GIVEN DATA
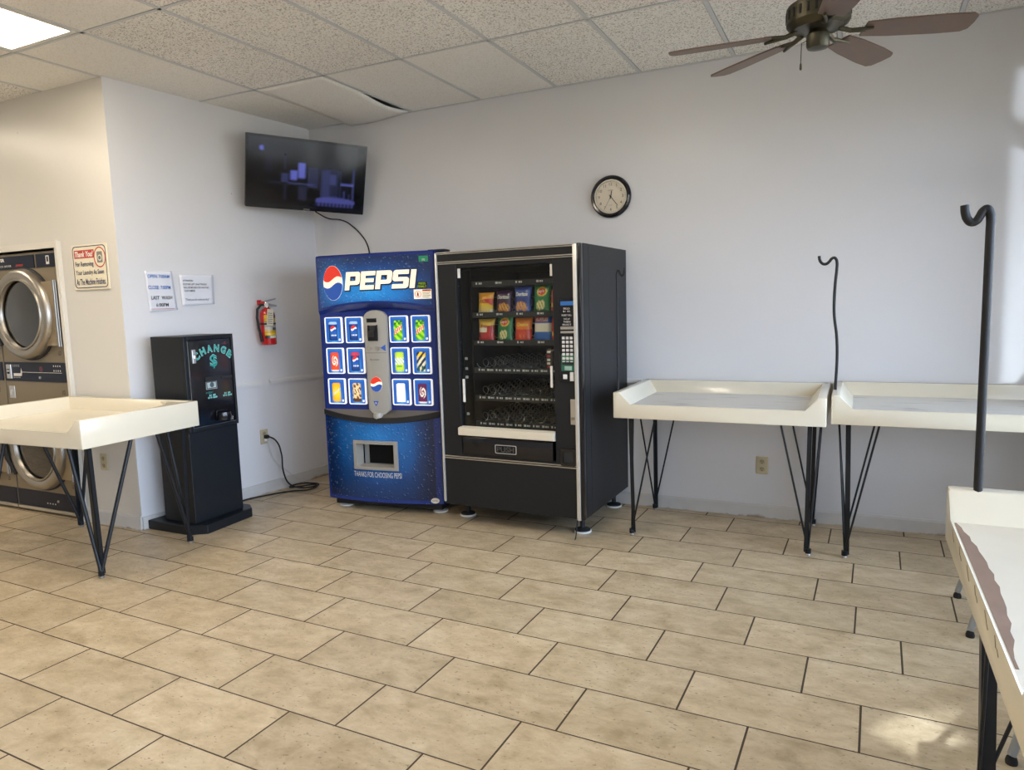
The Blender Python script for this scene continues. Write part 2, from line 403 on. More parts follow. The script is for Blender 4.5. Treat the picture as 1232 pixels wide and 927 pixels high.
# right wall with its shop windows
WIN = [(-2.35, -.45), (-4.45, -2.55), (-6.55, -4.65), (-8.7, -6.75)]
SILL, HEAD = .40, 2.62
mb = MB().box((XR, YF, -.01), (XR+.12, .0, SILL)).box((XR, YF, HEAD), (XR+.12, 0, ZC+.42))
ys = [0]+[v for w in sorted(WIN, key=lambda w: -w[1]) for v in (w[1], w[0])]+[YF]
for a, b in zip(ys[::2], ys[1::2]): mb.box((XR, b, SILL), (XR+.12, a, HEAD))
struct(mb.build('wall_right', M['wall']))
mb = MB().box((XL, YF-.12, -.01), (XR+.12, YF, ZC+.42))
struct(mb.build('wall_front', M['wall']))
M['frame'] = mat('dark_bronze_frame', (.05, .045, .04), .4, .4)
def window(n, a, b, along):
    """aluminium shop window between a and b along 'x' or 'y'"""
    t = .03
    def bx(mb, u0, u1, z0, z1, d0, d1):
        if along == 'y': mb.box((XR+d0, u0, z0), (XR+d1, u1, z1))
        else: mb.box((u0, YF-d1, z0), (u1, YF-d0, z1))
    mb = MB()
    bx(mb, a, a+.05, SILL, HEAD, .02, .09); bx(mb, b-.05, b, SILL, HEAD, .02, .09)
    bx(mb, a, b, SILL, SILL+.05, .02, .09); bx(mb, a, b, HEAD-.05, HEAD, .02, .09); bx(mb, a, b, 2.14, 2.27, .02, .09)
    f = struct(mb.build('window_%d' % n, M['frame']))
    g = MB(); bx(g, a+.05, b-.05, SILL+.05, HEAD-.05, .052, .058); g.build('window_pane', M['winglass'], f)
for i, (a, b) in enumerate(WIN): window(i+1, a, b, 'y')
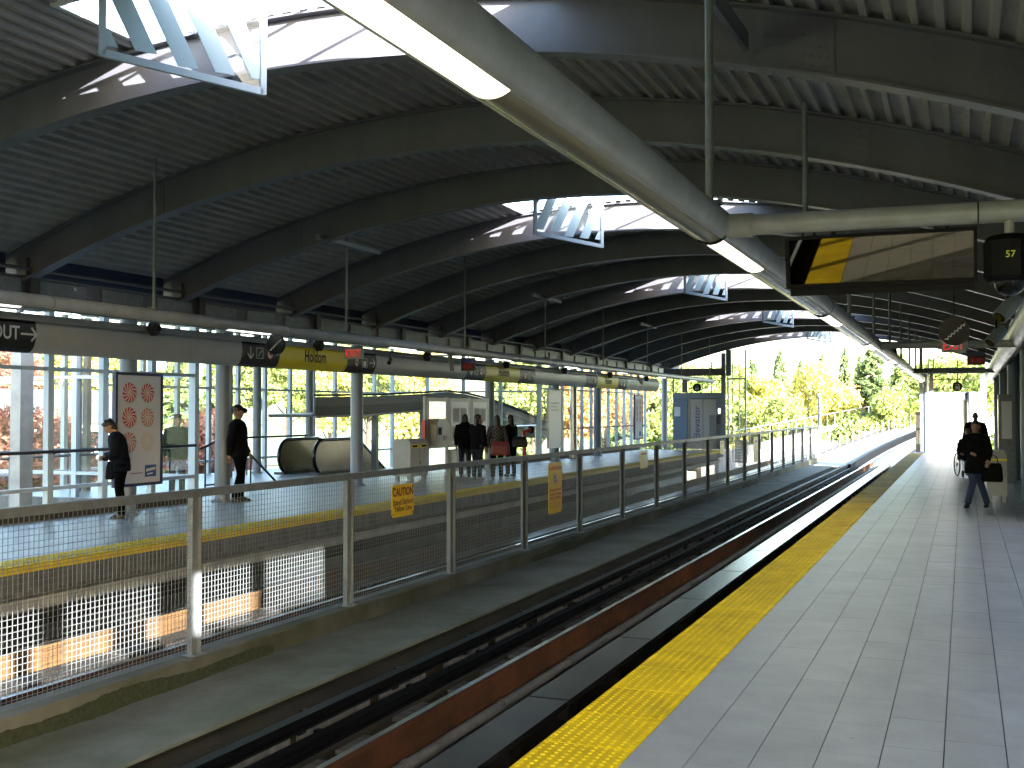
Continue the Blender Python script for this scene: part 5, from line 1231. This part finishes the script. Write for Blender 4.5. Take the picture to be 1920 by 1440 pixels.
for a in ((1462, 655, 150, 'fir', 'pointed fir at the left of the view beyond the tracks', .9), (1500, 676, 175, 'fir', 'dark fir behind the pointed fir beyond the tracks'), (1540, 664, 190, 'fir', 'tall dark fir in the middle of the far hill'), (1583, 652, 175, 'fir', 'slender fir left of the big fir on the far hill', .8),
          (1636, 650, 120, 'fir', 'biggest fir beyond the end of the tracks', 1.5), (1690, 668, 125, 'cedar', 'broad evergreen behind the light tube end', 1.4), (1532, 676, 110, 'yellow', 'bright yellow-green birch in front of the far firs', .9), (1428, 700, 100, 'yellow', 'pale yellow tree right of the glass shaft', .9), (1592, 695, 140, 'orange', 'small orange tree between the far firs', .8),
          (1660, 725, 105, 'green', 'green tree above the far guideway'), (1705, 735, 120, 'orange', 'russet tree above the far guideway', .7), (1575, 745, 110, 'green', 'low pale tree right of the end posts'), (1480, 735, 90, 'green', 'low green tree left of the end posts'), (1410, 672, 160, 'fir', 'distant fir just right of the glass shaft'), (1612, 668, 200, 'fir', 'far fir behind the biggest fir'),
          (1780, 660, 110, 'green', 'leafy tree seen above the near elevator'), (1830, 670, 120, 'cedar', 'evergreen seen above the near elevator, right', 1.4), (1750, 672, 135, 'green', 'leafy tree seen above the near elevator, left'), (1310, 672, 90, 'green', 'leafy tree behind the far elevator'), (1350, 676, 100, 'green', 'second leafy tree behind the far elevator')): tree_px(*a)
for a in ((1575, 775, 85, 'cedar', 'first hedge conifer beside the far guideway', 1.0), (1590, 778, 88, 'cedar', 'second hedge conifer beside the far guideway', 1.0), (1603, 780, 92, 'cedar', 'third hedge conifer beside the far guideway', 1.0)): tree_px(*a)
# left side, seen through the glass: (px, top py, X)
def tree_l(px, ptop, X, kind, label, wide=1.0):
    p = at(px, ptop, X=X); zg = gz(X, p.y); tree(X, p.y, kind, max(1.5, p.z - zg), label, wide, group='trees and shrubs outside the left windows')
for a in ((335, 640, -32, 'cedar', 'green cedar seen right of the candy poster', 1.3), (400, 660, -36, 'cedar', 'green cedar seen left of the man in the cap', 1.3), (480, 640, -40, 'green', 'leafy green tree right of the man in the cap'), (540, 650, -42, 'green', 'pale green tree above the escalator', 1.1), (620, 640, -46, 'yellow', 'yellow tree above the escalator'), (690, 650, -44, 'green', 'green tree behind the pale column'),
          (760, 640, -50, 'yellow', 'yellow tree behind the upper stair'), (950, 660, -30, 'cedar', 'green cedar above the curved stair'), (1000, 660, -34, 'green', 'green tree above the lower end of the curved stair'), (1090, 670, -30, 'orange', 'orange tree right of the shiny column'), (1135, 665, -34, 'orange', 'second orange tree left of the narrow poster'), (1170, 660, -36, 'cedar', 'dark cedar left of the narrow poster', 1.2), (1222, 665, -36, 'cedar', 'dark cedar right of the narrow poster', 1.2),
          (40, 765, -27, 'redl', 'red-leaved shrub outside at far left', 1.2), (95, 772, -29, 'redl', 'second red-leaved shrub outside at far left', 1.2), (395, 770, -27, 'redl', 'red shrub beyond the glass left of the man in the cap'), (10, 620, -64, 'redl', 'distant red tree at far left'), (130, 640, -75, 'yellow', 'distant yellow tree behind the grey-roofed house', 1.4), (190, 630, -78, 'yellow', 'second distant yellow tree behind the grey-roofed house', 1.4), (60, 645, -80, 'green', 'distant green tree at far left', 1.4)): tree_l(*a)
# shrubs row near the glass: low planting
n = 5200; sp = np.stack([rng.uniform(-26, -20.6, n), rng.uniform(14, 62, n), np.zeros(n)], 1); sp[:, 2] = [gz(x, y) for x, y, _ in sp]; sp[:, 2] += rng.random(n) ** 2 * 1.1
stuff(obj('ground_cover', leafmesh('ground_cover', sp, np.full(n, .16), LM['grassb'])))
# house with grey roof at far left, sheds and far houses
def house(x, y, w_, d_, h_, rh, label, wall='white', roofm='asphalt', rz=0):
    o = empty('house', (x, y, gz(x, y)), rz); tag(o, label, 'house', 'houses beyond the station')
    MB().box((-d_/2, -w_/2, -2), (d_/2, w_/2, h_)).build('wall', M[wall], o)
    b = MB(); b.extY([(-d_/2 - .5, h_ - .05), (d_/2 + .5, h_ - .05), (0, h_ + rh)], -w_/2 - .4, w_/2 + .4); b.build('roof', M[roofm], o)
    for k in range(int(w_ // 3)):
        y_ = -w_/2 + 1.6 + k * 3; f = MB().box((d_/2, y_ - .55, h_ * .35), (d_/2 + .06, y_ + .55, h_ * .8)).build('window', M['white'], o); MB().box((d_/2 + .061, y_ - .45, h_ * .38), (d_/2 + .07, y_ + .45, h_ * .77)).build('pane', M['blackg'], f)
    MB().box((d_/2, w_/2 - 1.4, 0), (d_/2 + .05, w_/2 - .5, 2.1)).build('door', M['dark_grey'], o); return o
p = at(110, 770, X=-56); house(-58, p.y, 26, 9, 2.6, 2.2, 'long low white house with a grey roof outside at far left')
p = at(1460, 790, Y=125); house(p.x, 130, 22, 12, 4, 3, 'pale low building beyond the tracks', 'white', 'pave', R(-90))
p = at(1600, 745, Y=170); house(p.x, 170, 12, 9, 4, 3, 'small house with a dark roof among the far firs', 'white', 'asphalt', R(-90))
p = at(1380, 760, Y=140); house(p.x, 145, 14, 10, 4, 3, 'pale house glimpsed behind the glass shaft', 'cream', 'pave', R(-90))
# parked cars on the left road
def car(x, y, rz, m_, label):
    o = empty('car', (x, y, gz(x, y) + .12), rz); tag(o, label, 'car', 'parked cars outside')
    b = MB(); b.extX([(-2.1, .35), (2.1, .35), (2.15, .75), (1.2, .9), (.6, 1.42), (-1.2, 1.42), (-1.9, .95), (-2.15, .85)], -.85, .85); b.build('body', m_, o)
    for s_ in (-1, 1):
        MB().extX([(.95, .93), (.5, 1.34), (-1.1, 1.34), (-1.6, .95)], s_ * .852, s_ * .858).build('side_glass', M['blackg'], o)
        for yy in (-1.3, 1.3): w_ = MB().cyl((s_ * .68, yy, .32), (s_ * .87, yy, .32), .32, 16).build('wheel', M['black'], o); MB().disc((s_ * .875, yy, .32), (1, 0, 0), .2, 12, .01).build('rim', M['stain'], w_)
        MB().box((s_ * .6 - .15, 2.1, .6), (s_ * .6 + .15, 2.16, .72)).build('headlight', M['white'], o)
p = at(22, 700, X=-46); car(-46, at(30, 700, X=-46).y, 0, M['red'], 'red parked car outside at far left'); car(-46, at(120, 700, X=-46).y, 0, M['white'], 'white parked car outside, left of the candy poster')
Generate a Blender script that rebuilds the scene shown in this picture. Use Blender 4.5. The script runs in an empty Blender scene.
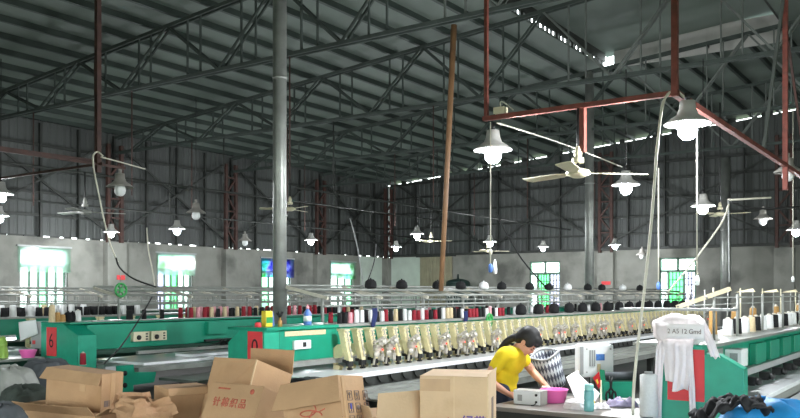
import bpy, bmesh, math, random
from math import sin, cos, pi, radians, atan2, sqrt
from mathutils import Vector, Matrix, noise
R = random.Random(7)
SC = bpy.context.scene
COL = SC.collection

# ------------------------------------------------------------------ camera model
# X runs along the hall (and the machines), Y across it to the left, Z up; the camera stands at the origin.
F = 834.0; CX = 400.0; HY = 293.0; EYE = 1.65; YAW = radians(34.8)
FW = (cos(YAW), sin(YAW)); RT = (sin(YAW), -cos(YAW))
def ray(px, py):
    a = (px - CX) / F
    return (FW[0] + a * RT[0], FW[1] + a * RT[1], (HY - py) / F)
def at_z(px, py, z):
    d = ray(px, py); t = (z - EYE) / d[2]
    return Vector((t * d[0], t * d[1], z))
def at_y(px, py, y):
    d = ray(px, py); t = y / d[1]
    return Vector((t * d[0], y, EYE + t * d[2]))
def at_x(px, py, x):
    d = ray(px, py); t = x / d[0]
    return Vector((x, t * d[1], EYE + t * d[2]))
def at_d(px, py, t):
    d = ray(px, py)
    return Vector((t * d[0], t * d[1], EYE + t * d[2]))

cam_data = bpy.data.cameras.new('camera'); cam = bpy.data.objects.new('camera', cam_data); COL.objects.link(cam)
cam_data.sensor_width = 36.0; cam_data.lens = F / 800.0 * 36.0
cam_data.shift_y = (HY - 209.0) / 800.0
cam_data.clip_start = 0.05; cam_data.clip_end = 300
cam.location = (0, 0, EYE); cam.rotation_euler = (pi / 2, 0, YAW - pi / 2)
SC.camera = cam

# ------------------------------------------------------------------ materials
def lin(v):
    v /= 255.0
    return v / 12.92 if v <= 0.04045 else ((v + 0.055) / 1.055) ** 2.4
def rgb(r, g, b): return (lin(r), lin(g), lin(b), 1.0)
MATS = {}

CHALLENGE
In the records above, find the line containing "for i, (a, b)" and output every line from the first through that one, exactly, omitting pictures.

THE COMPLETED TASK
The Blender Python script for this scene continues. Write part 2, from line 403 on. More parts follow. The script is for Blender 4.5. Treat the picture as 1232 pixels wide and 927 pixels high.
# right wall with its shop windows
WIN = [(-2.35, -.45), (-4.45, -2.55), (-6.55, -4.65), (-8.7, -6.75)]
SILL, HEAD = .40, 2.62
mb = MB().box((XR, YF, -.01), (XR+.12, .0, SILL)).box((XR, YF, HEAD), (XR+.12, 0, ZC+.42))
ys = [0]+[v for w in sorted(WIN, key=lambda w: -w[1]) for v in (w[1], w[0])]+[YF]
for a, b in zip(ys[::2], ys[1::2]): mb.box((XR, b, SILL), (XR+.12, a, HEAD))
struct(mb.build('wall_right', M['wall']))
mb = MB().box((XL, YF-.12, -.01), (XR+.12, YF, ZC+.42))
struct(mb.build('wall_front', M['wall']))
M['frame'] = mat('dark_bronze_frame', (.05, .045, .04), .4, .4)
def window(n, a, b, along):
    """aluminium shop window between a and b along 'x' or 'y'"""
    t = .03
    def bx(mb, u0, u1, z0, z1, d0, d1):
        if along == 'y': mb.box((XR+d0, u0, z0), (XR+d1, u1, z1))
        else: mb.box((u0, YF-d1, z0), (u1, YF-d0, z1))
    mb = MB()
    bx(mb, a, a+.05, SILL, HEAD, .02, .09); bx(mb, b-.05, b, SILL, HEAD, .02, .09)
    bx(mb, a, b, SILL, SILL+.05, .02, .09); bx(mb, a, b, HEAD-.05, HEAD, .02, .09); bx(mb, a, b, 2.14, 2.27, .02, .09)
    f = struct(mb.build('window_%d' % n, M['frame']))
    g = MB(); bx(g, a+.05, b-.05, SILL+.05, HEAD-.05, .052, .058); g.build('window_pane', M['winglass'], f)
for i, (a, b) in enumerate(WIN): window(i+1, a, b, 'y')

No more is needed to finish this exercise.